Denk aan bijvoorbeeld een gecentraliseerde risicobeoordeling door de EFSA, aan de etikettering van voedingsmiddelen die vervaardigd nanomateriaal bevatten, en ook de traditionele voedingsmiddelen uit derde landen als nieuwe categorie nieuwe voedingsmiddelen.

De Motie Ouwehand

Tijdens het Verslag Algemeen Overleg (VAO) Landbouwraad van 20 januari 2011 waarin het BNC-fiche over het standpunt van de EC over klonen van dieren ter discussie stond is de motie Ouwehand over klonen van dieren voor voedselproductie door uw Kamer aanvaard.

In de motie werd de regering verzocht zich in te zetten voor onder andere maatregelen die garanderen dat ook nakomelingen van klonen en de producten van deze dieren niet op de Europese markt komen.

Ik heb bij de behandeling van de motie aangegeven dat ik de intentie van deze motie deel, maar dat de weg om het klonen van dieren zoveel mogelijk tegen te gaan en, waar het kan, uit te bannen niet langs de weg van de motie kan worden uitgevoerd. Wel heb ik aangegeven dat ik op Europees niveau zal agenderen welke nieuwe mogelijkheden er zijn om het doel nader bij te brengen. Al tijdens het eerstvolgende Coreper na het overleg in de Tweede Kamer is in Brussel de wens van de Kamer aan de orde gesteld.

Het hierboven beschreven eindvoorstel van de Raad kwam, gelet op de politieke verhoudingen in de Raad, maximaal tegemoet aan de wensen van de motie.

Er zijn geen voedselveiligheidsredenen noch andere wetenschappelijk te onderbouwen redenen voor het opleggen van (eenzijdige) importrestricties voor klonen, de eerste generatie nakomelingen, alsook het reproductiemateriaal van klonen.

Het eenzijdig opleggen van importrestricties aan klonen, de eerste generatie nakomelingen (en producten hiervan), alsook het reproductiemateriaal van klonen aan landen is daarmee op basis van internationale handelsovereenkomsten (bijvoorbeeld WTO) in principe niet verdedigbaar.
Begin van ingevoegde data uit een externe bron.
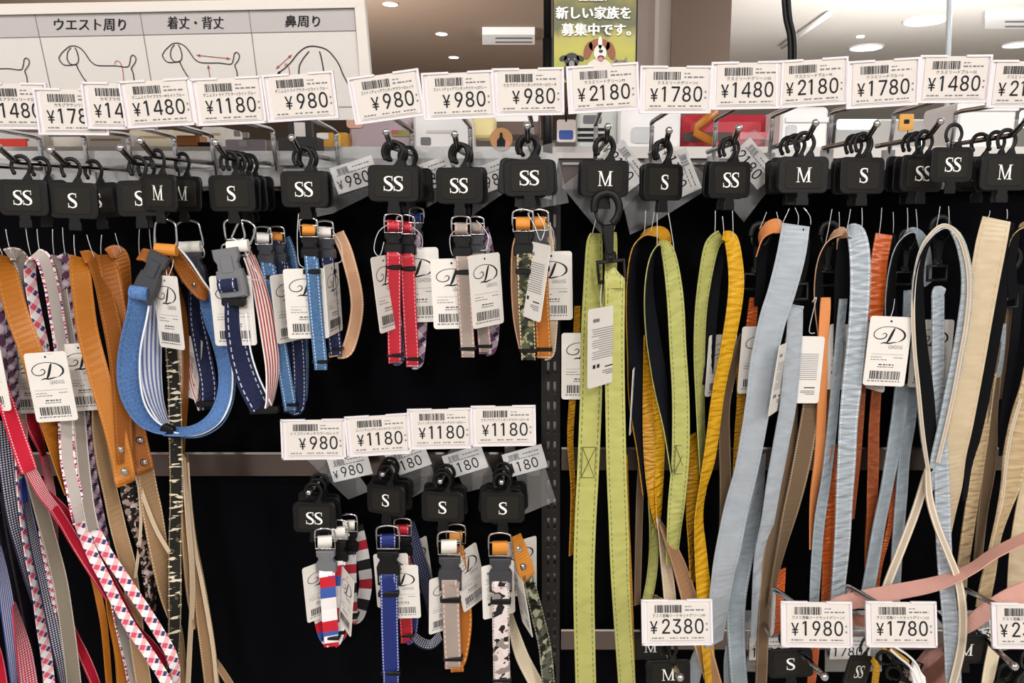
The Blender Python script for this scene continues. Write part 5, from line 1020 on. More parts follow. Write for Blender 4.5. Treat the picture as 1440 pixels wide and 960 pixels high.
L('orange peach leash loop behind the narrower pale blue leash', ('strap', 22, ('peach_edge', 'black_lining'), [(1158, 470, .898, -14), (1152, 420, .896, -12), (1153, 375, .895, -8), (1162, 345, .893, -3), (1175, 330, .892, 8), (1184, 328, .891, 14), (1182, 350, .892, 10)]),
  ('tail', 15, 'peach', [(1161, 418, .888, 12), (1160, 440, .887, 14), (1157, 490, .888, 13), (1156, 560, .89, 12), (1152, 640, .892, 13), (1144, 700, .896, 9), (1141, 770, .897, 4)]), ('tail', 16, 'rust', [(1166, 500, .897, 8), (1165, 560, .897, 11), (1160, 640, .897, 8)]),
  ('strap_side', 17, 'orange_satin', [(1173, 625, .889, 4), (1170, 660, .889, 11), (1167, 710, .889, 16), (1164, 760, .889, 16), (1163, 810, .889, 13), (1160, 860, .889, 10)]), hooks=[(1164, 338, .9, 84, 0)],
  threads=[((1170, 294, .88), (1160, 345, .893)), ((1180, 298, .88), (1180, 328, .891))])
L('bright orange satin leash loop between the pale blue leashes', ('strap', 24, 'orange_satin', [(1243, 329, .894, 22), (1236, 370, .891, 22), (1234, 410, .891, 21), (1231, 450, .892, 18)]), ('strap_back', 13, 'black_lining', [(1256, 330, .898, 8), (1254, 400, .899, 10), (1252, 470, .9, 9)]),
  ('tail', 15, 'rust', [(1233, 540, .9, 12), (1229, 600, .9, 14), (1228, 660, .9, 15), (1225, 720, .902, 12), (1221, 770, .902, 8), (1219, 830, .902, 4)]), ('tail', 12, 'rust', [(1212, 540, .903, 10), (1208, 600, .903, 11), (1203, 670, .903, 8), (1198, 730, .903, 5)]),
  threads=[((1240, 292, .89), (1236, 332, .893)), ((1256, 298, .89), (1256, 328, .898))])
L('black lined leash loop with silver edge just left of the big cream edged loop', ('strap', 24, ('grey_satin', 'black_lining'), [(1258, 480, .892, -20), (1253, 430, .89, -14), (1255, 380, .888, -8), (1264, 345, .886, -4), (1280, 326, .885, 6), (1294, 334, .885, 12), (1302, 360, .887, 12), (1304, 400, .89, 8)]),
  ('tail', 13, 'grey_satin', [(1276, 408, .895, 9), (1275, 440, .895, 9), (1272, 500, .896, 9)]), ('tail', 21, 'grey_satin', [(1268, 540, .894, 16), (1263, 590, .894, 18), (1255, 640, .894, 17), (1246, 690, .894, 15), (1236, 740, .895, 16), (1226, 800, .896, 17), (1216, 855, .897, 17)]),
  ('tail', 17, 'grey_satin', [(1284, 540, .897, 12), (1280, 590, .897, 14), (1272, 640, .897, 14), (1268, 690, .897, 15), (1264, 740, .898, 15), (1260, 800, .899, 14), (1258, 855, .9, 13)]),
  ('strap_side', 9, 'orange_satin', [(1262, 600, .904, 4), (1254, 700, .904, 7), (1251, 740, .904, 7), (1236, 800, .903, 6), (1230, 850, .903, 8)]), hooks=[(1274, 345, .897, 72, 0)],
  threads=[((1276, 292, .882), (1276, 328, .885)), ((1288, 294, .882), (1290, 328, .885))])
L('big leash loop with beaded cream edge and black lining, pale blue outside',
  ('strap', 27, ('blue_pucker', 'black_lining'), [(1312, 660, .868, -14), (1306, 610, .866, -20), (1301, 550, .865, -21), (1294, 490, .864, -18), (1291, 430, .863, -14), (1293, 380, .862, -9), (1304, 345, .861, -4), (1326, 321, .860, 5), (1346, 334, .860, 10), (1357, 370, .861, 12), (1359, 410, .862, 13), (1354, 455, .863, 14), (1347, 500, .864, 15), (1338, 550, .866, 17), (1328, 600, .867, 17), (1316, 650, .869, 15), (1310, 690, .870, 11)]),
  ('edge', 5, 'beige_web', [(1306, 665, .862), (1298, 610, .860), (1292, 550, .859), (1286, 490, .858), (1284, 430, .857), (1288, 380, .856), (1300, 342, .855), (1325, 317, .854), (1347, 330, .854), (1360, 368, .855), (1363, 410, .856), (1359, 455, .857), (1351, 500, .858), (1342, 550, .86), (1331, 600, .861), (1319, 650, .862)]),
  ('tail', 22, 'blue_pucker', [(1320, 412, .876, 16), (1319, 420, .872, 15), (1319, 480, .872, 15), (1319, 560, .8715, 15), (1323, 640, .8705, 18), (1325, 700, .869, 20), (1327, 760, .862, 20), (1331, 820, .85, 20), (1337, 880, .84, 21), (1341, 968, .832, 21)]),
  ('tail', 12, 'beige_web', [(1306, 655, .864, 6), (1301, 675, .866, 10), (1287, 720, .868, 11), (1268, 770, .869, 11), (1250, 815, .87, 11), (1238, 850, .872, 10)]),
  ('tail', 11, 'beige_web', [(1304, 660, .860, 6), (1307, 700, .858, 9), (1318, 740, .852, 9), (1334, 780, .846, 9), (1347, 815, .84, 10), (1354, 860, .834, 11), (1352, 910, .83, 12), (1338, 968, .826, 10)]),
  hooks=[(1320, 330, .876, 84, 2)], threads=[((1322, 290, .855), (1316, 322, .86)), ((1334, 290, .855), (1334, 322, .86))])
L('wide cream satin leash slanting down to the left, black lined',
  ('strap', 40, ('cream_satin', 'black_lining'), [(1401, 308, .873, 35), (1393, 345, .869, 38), (1383, 400, .868, 37), (1374, 450, .868, 37), (1366, 500, .868, 36), (1358, 550, .869, 34), (1349, 600, .87, 33), (1341, 640, .876, 32), (1338, 680, .880, 28), (1332, 720, .882, 22), (1326, 770, .884, 13)]),
  ('strap_back', 30, 'black_lining', [(1420, 315, .885, 10), (1413, 360, .889, 20), (1402, 430, .89, 22), (1390, 500, .891, 22), (1378, 570, .892, 20), (1364, 650, .894, 12), (1358, 700, .895, 7)]),
  threads=[((1392, 296, .874), (1386, 310, .875), 1), ((1416, 294, .874), (1416, 308, .875))])
L('beige satin leash behind the wide cream one', ('strap', 22, 'cream_old', [(1404, 470, .902, 6), (1396, 520, .9, 10), (1388, 560, .9, 14), (1380, 620, .9, 16), (1371, 680, .9, 15), (1362, 740, .9, 15), (1354, 800, .9, 14), (1352, 850, .9, 10)]), ('strap_back', 20, 'brown_web', [(1408, 480, .906, 8), (1400, 540, .905, 10), (1396, 580, .904, 12), (1392, 650, .904, 16), (1382, 720, .904, 12), (1374, 800, .904, 10)]),
  hooks=[(1420, 372, .9, 80, 3)])
L('beige twisted satin leash at the right edge', ('strap', 34, 'cream_old', [(1462, 470, .885, 22), (1450, 540, .88, 24), (1438, 590, .88, 30), (1428, 640, .879, 30), (1422, 680, .878, 24), (1411, 720, .877, 15), (1400, 760, .877, 11), (1390, 810, .876, 16), (1382, 850, .876, 16)]), ('edge', 4, 'beige_web', [(1436, 560, .876), (1422, 610, .875), (1414, 660, .874), (1410, 700, .873), (1400, 740, .872), (1388, 790, .872)]))
L('cream satin leash hanging at the right edge over the pink strap', ('strap', 28, 'cream_satin', [(1452, 660, .885, 20), (1442, 720, .885, 24), (1434, 780, .885, 26), (1430, 850, .885, 26)]))
L('black leash loop cut off by the right edge beside the cream leash', ('strap', 16, ('cream_old', 'black_lining'), [(1424, 420, .893, -12), (1422, 370, .892, -12), (1428, 335, .89, -8), (1440, 318, .889, 8), (1452, 322, .889, 12)]), ('strap_back', 12, 'black_lining', [(1434, 400, .9, 10), (1424, 500, .9, 10), (1412, 580, .9, 8), (1408, 640, .9, 5)]))
L('grey metallic strap hanging in the dark left of the cream twisted leash', ('strap', 10, 'grey_satin', [(1410, 455, .906, 8), (1408, 490, .906, 8), (1404, 530, .906, 5)]), ('strap_back', 22, 'brown_web', [(1424, 430, .91, 14), (1418, 490, .91, 16), (1410, 560, .91, 12)]))
# ---- pink belts and the crowded bottom right
L('pink leather strap crossing the bottom right behind the tags', ('strap', 26, 'pink_belt', [(1158, 866, .83, 12), (1175, 852, .83, 19), (1210, 842, .83, 21), (1260, 832, .832, 20), (1305, 823, .834, 19), (1340, 812, .838, 15), (1370, 797, .842, 13), (1400, 777, .846, 13), (1450, 752, .85, 14)]),
  ('strap_side', 22, 'pink_dark', [(1160, 850, .836, 6), (1190, 868, .836, 14), (1230, 872, .837, 14), (1300, 858, .838, 12)]), name='pink_strap')
L('pink leather strap curving up to the right edge', ('strap', 30, 'pink_belt', [(1452, 828, .852, 26), (1420, 842, .85, 26), (1390, 858, .847, 20), (1365, 876, .845, 18), (1345, 890, .845, 12)]), name='pink_strap')
t = thing('leather_pouch', 'rose pink leather pouch with brown sides at the bottom right', 'pouch', P(1330, 935, .85))
mb = MB(); q = [P(1262, 972, .87), P(1306, 916, .9), P(1346, 900, .9), P(1346, 926, .86), P(1304, 972, .84)]; mb.add([tuple(v) for v in q] + [(v.x, v.y + .012, v.z - .006) for v in q], [(0, 4, 3, 2, 1), (5, 6, 7, 8, 9), (0, 1, 6, 5), (1, 2, 7, 6), (2, 3, 8, 7), (3, 4, 9, 8), (4, 0, 5, 9)]); part('flap', mb, K['pink_belt'], t)
mb = MB(); q = [P(1304, 966, .845), P(1346, 926, .865), P(1350, 990, .865), P(1304, 1020, .845)]; mb.add([tuple(v) for v in q] + [(v.x, v.y + .02, v.z) for v in q], [(0, 3, 2, 1), (4, 5, 6, 7), (0, 1, 5, 4), (1, 2, 6, 5), (2, 3, 7, 6), (3, 0, 4, 7)]); part('side', mb, K['pink_dark'], t)
L('pale blue strap hanging below the 2380 tag', ('strap', 22, 'blue_satin', [(988, 905, .905, 10), (980, 930, .905, 18), (972, 968, .905, 18)]))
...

Het door de Kamer gewenste doel, het onder andere tegengaan van import van klonen, nakomelingen van klonen en producten en reproductiemateriaal daarvan, is bovendien niet haalbaar omdat er geen volledig traceringsysteem aanwezig is in de landen die klonen produceren. En dat ontbreekt in het algemeen juist in die landen. Hierdoor is het naast juridisch ook feitelijk niet mogelijk die import vanuit die landen tegen te houden.

En het op vrijwillige basis beperken van de export vanuit die landen zal ook niet gebeuren.

Hoe verder

De herziening van de Novel Food Verordening is nu van tafel. De huidige Verordening voor Nieuwe Voedingsmiddelen blijft van kracht, en vormt de basis voor een markttoelating van voedingsmiddelen afkomstig van dieren die niet via traditionele technieken zijn gefokt.
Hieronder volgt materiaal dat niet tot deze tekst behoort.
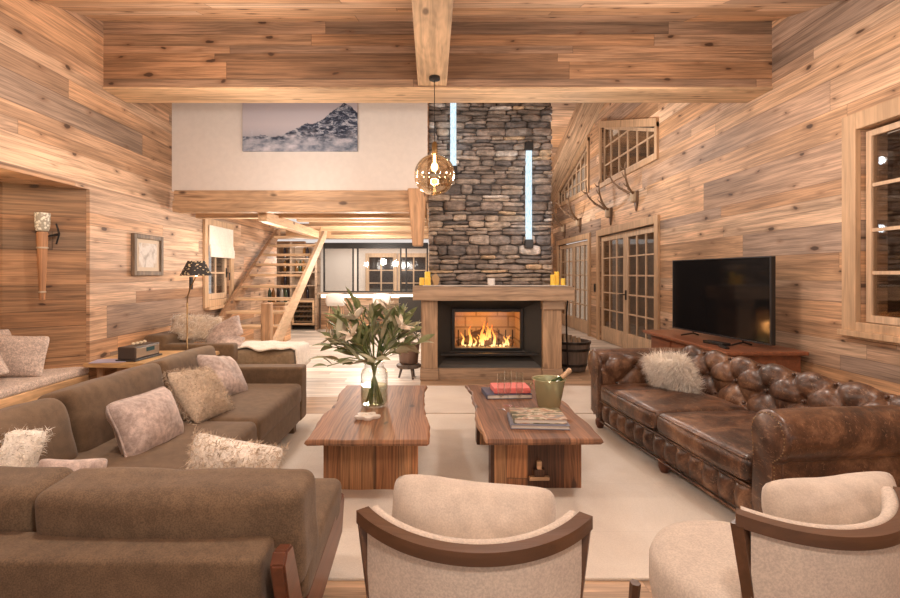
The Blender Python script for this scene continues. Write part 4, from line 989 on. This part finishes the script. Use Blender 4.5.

De verwachting is dat de EC met een nieuw voorstel voor de Novel Food Verordening komt, alsmede een voorstel op het gebied van klonen van dieren.

Het kabinet zal er bij de EC op aandringen om zo spoedig mogelijk met nieuwe voorstellen te komen, inclusief een gevolgstudie te verrichten naar de modaliteiten van tracering van voedingsmiddelen afkomstig van de eerste generatie nakomelingen van klonen.
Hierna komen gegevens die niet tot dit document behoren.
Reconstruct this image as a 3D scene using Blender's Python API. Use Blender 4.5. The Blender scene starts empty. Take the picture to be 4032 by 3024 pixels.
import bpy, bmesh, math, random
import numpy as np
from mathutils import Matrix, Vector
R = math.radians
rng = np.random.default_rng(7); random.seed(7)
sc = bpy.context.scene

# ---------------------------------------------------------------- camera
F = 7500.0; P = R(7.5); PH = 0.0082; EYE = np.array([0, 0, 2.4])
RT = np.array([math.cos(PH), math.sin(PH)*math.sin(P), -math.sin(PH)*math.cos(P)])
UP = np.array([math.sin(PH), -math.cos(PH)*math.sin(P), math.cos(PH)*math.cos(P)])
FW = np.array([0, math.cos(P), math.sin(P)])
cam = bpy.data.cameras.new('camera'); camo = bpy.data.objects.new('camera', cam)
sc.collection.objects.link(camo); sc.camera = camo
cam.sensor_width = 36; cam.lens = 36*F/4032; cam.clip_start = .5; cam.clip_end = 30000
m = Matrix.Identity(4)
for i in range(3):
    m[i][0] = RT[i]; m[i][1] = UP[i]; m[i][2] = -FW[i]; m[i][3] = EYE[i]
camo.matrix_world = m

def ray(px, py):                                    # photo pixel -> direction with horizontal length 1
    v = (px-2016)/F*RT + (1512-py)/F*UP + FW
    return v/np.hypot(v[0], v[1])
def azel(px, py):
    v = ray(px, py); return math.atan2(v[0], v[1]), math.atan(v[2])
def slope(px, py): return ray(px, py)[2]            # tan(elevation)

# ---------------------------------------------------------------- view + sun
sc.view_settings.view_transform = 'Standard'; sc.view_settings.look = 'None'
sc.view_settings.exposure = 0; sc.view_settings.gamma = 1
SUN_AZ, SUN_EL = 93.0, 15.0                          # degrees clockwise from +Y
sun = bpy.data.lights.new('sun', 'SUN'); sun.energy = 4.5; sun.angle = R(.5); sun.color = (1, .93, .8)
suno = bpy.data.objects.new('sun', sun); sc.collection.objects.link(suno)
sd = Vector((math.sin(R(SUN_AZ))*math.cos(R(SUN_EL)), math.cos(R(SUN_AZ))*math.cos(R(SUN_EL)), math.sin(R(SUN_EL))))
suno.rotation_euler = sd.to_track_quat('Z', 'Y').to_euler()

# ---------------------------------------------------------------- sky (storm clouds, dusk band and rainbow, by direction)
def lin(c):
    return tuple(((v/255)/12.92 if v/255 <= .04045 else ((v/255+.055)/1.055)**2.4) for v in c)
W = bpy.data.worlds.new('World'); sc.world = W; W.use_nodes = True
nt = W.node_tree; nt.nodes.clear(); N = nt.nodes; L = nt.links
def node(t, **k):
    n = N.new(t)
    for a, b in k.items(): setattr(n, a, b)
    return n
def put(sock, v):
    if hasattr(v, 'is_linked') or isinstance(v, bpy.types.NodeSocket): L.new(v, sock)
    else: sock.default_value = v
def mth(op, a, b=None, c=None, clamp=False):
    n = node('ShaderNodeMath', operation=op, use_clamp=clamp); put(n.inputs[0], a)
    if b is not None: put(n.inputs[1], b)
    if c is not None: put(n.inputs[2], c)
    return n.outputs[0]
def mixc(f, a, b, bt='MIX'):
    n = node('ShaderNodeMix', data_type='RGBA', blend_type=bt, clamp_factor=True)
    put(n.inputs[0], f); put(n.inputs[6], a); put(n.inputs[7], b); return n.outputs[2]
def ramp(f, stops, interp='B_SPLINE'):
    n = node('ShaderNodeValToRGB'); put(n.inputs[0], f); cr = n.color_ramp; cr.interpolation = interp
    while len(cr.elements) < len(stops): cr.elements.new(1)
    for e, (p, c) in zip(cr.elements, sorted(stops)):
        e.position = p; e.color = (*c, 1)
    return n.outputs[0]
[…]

Een voorstel over klonen van dieren zal opnieuw veel discussie opleveren, zowel in de EU als daarbuiten. De discussie is weer geheel open. Besluitvorming zal dan ook naar verwachting enkele jaren in beslag nemen.

In die tussentijd wil het kabinet niet afwachten. Gelet op de maatschappelijke aandacht voor het klonen van dieren zal in de eerste plaats de maatschappelijke discussie m.b.t. het klonen van dieren de komende jaren worden verbreed.

Ik ben daar al mee begonnen. Onlangs heeft het Consumentenplatform zich hierover gebogen.

Daarnaast zal het kabinet via de daartoe geëigende kanalen (bilateraal, regionaal, multilateraal) inzetten op het starten van een dialoog met derde landen over alle aspecten verbonden aan kloontechnieken en (voedsel-) producten afkomstig van directe nakomelingen van klonen en hoe daar mee om te gaan, met inbegrip van tracering.

De staatssecretaris van Economische Zaken, Landbouw en Innovatie,

H. Bleker


X Noot
1

Verdrag betreffende de werking van de Europese Unie, artikel 290 en artikel 291, Publicatieblad Nr. 115 van 09/05/2008 blz. 0172–0173.